Paper Structure (25 sections, 4 equations, 5 figures, 5 tables)

This paper contains 25 sections, 4 equations, 5 figures, 5 tables.

Figures (5)

  • Figure 1: Overview of UAlign: Given a product molecule graph $P$ and one of its DFS order $O_P$, the graph is first fed into the graph neural network called EGAT$^+$ to obtain node features $H$. Then the positional encoding is added to $H$ according to the given DFS order $O_P$ to generate the order-aware node features $\hat{H}$. Finally the decoder takes $\hat{H}$ as input and generate the SMILES of reactants auto-regressively.
  • Figure 2: An example of the process to generate order-preserving reactants SMILES. The atom mapping numbers shown on the figure are included only for clearer explanation and will be removed in our implementation to prevent any label leakage.
  • Figure 3: Effects of different modules on retrosynthesis performance in reaction class unknown setting of USPTO-50K dataset.

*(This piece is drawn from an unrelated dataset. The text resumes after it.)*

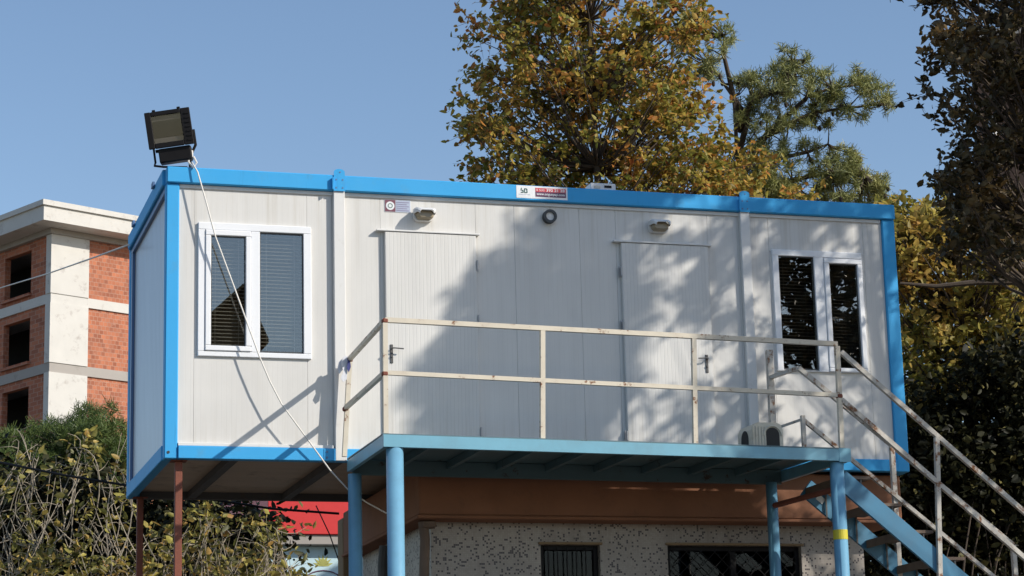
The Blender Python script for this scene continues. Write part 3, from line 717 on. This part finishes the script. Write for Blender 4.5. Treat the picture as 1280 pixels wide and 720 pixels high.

Best performance is in bold.
  • Figure 4: Visualization of cross-attention over order-aware node features and the predicted tokens. The number on the y-axis is the map number of atoms in the product. The reactants atoms that not appear in product is colored red in the x-axis. $\circ$ represents the end token.
  • Figure 5: Multistep retrosynthesis predictions by our method. (a) Mitapivat (b) Pacritinib citrate (c) Daprodust. The reaction centers and leaving groups are highlighted in different colors. The pathway pf molecule (a) and (b) come from literature, while the last one is verified by chemical experts.